War der Wissensträger an dem Vertragsschluss und/oder seiner Vorbereitung nicht beteiligt oder hat er den Geschäftsherrn nur intern beraten, scheidet eine entsprechende Anwendung von 166 BGB aus (BGH aaO.; NJW-RR 1997, 270).

Unter Beachtung dieser Grundsätze ist der Architekt nicht Wissensvertreter des Beklagten. Er war weder in die Vertragsverhandlungen eingebunden, noch in sonstiger Weise von dem Beklagten im Zuge des Grundstücksverkaufs als dessen Repräsentant mit der Erledigung von Aufgaben in eigener Verantwortung betraut.

(2)

Das Architektenwissen kann dem Beklagten nicht nach den Grundsätzen der Wissenszusammenrechnung, die in der Rechtsprechung für arbeitsteilig organisierte juristische Personen und Personengesellschaften entwickelt wurden (vgl. BGHZ 132, 30 [35 ff]; Palandt-Heinrichs, BGB, 60. Aufl., § 166 Rn. 8 m.w.N.), entsprechend § 166 BGB zugerechnet werden.

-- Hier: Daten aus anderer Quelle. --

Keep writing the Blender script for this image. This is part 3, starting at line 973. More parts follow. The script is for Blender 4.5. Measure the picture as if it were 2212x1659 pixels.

Unabhängig davon, dass eine Rechtsform (juristische Person des öffentlichen oder privaten Rechts oder Personengesellschaft) auf die der Bundesgerichtshof die Grundsätze für anwendbar hält (vgl. BGHZ 132, 30 [35 ff]), nicht vorliegt, hat der Beklagte seine Teilnahme am allgemeinen Rechtsverkehr auch nicht in einer vergleichbaren Weise arbeitsteilig organisiert. Für eine arbeitsteilige Organisation ist nichts ersichtlich und vom Kläger auch nichts vorgetragen. Durch den im Jahre 1981 mit dem Architekten abgeschlossenen und auf die konkrete Baumaßnahme beschränkten Vertrag konnte eine arbeitsteilige, von dem konkreten Bauprojekt unabhängige Organisation nicht geschaffen werden.

(3)

Soweit der Bundesgerichtshof in seinen Entscheidungen BGHZ 92, 63 [59] = NJW 1969, 2016 [2017] und NJW 1977, 375 dem Grundstückseigentümer im Rahmen eines Überbaus das Wissen des mit dem Bauvorhaben betrauten Architekten in entsprechender Anwendung des § 166 BGB zugerechnet hat, ist die dort behandelte Problematik mit dem vorliegenden Fall nicht vergleichbar.

Der Bundesgerichtshof hat in dem entschiedenen Fall den Architekten als Wissensvertreter des Bauherren, im Verhältnis zii "den sonst am Bau Beteiligten oder durch den Bau Betroffenen" angesehen (BGH NJW 1977, 375). In dem hier zu entscheidenden Fall ist der Kläger nicht ein an der Baumaßnahme im Jahre 1981/82 Beteiligter oder von ihr (unmittelbar) Betroffener. Die Baumaßnahme steht in keinem sachlichen Zusammenhang mit dem Verkauf des Grundstücks an den Kläger.

3.

Einen Anspruch auf die begehrte Feststellung (Ersatz allen zukünftigen Schadens) hat der Kläger nicht, da ein Schadensersatzanspruch schon dem Grunde nach nicht besteht.

III.

Die Kostenentscheidung folgt aus §§ 91, 101 ZPO, die Entscheidung über die vorläufige Vollstreckbarkeit aus §§ 708 Nr. 10, 713 ZPO und die Feststellung der Beschwer aus § 596 Abs. 2 ZPO.